>> start Dataset content

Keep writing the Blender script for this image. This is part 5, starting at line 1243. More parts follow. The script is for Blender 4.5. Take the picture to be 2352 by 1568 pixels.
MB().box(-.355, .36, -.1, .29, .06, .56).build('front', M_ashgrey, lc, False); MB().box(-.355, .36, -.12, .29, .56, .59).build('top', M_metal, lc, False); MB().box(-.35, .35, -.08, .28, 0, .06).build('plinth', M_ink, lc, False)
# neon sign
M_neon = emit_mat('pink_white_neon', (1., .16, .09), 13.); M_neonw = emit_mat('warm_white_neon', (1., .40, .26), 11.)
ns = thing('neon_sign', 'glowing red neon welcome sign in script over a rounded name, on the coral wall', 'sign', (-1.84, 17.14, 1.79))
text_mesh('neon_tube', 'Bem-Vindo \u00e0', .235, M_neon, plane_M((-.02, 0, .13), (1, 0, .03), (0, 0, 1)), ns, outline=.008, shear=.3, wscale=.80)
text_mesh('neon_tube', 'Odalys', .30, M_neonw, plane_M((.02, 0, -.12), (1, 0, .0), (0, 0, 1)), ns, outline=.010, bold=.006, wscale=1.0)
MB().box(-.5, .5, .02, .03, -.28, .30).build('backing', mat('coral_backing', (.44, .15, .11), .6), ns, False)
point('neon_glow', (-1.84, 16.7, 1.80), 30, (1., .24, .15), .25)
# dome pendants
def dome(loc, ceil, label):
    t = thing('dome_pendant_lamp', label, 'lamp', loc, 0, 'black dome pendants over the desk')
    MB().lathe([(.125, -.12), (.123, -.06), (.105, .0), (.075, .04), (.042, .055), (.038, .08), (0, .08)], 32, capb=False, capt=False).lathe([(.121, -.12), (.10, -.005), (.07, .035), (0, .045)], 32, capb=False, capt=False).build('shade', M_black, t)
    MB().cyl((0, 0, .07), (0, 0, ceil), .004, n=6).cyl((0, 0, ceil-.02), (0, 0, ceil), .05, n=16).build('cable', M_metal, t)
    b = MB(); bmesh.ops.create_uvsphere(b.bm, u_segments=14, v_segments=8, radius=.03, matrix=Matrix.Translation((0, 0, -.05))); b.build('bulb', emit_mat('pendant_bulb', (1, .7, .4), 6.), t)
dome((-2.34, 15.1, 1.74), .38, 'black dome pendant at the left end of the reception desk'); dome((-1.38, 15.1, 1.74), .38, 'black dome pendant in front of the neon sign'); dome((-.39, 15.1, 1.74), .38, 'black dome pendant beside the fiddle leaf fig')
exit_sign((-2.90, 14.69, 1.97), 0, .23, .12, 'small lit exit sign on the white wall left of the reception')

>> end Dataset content

▶ Instruction: Make an exact copy of the listing, including every line.

▶ Worked answer:
Keep writing the Blender script for this image. This is part 5, starting at line 1243. More parts follow. The script is for Blender 4.5. Take the picture to be 2352 by 1568 pixels.
MB().box(-.355, .36, -.1, .29, .06, .56).build('front', M_ashgrey, lc, False); MB().box(-.355, .36, -.12, .29, .56, .59).build('top', M_metal, lc, False); MB().box(-.35, .35, -.08, .28, 0, .06).build('plinth', M_ink, lc, False)
# neon sign
M_neon = emit_mat('pink_white_neon', (1., .16, .09), 13.); M_neonw = emit_mat('warm_white_neon', (1., .40, .26), 11.)
ns = thing('neon_sign', 'glowing red neon welcome sign in script over a rounded name, on the coral wall', 'sign', (-1.84, 17.14, 1.79))
text_mesh('neon_tube', 'Bem-Vindo \u00e0', .235, M_neon, plane_M((-.02, 0, .13), (1, 0, .03), (0, 0, 1)), ns, outline=.008, shear=.3, wscale=.80)
text_mesh('neon_tube', 'Odalys', .30, M_neonw, plane_M((.02, 0, -.12), (1, 0, .0), (0, 0, 1)), ns, outline=.010, bold=.006, wscale=1.0)
MB().box(-.5, .5, .02, .03, -.28, .30).build('backing', mat('coral_backing', (.44, .15, .11), .6), ns, False)
point('neon_glow', (-1.84, 16.7, 1.80), 30, (1., .24, .15), .25)
# dome pendants
def dome(loc, ceil, label):
    t = thing('dome_pendant_lamp', label, 'lamp', loc, 0, 'black dome pendants over the desk')
    MB().lathe([(.125, -.12), (.123, -.06), (.105, .0), (.075, .04), (.042, .055), (.038, .08), (0, .08)], 32, capb=False, capt=False).lathe([(.121, -.12), (.10, -.005), (.07, .035), (0, .045)], 32, capb=False, capt=False).build('shade', M_black, t)
    MB().cyl((0, 0, .07), (0, 0, ceil), .004, n=6).cyl((0, 0, ceil-.02), (0, 0, ceil), .05, n=16).build('cable', M_metal, t)
    b = MB(); bmesh.ops.create_uvsphere(b.bm, u_segments=14, v_segments=8, radius=.03, matrix=Matrix.Translation((0, 0, -.05))); b.build('bulb', emit_mat('pendant_bulb', (1, .7, .4), 6.), t)
dome((-2.34, 15.1, 1.74), .38, 'black dome pendant at the left end of the reception desk'); dome((-1.38, 15.1, 1.74), .38, 'black dome pendant in front of the neon sign'); dome((-.39, 15.1, 1.74), .38, 'black dome pendant beside the fiddle leaf fig')
exit_sign((-2.90, 14.69, 1.97), 0, .23, .12, 'small lit exit sign on the white wall left of the reception')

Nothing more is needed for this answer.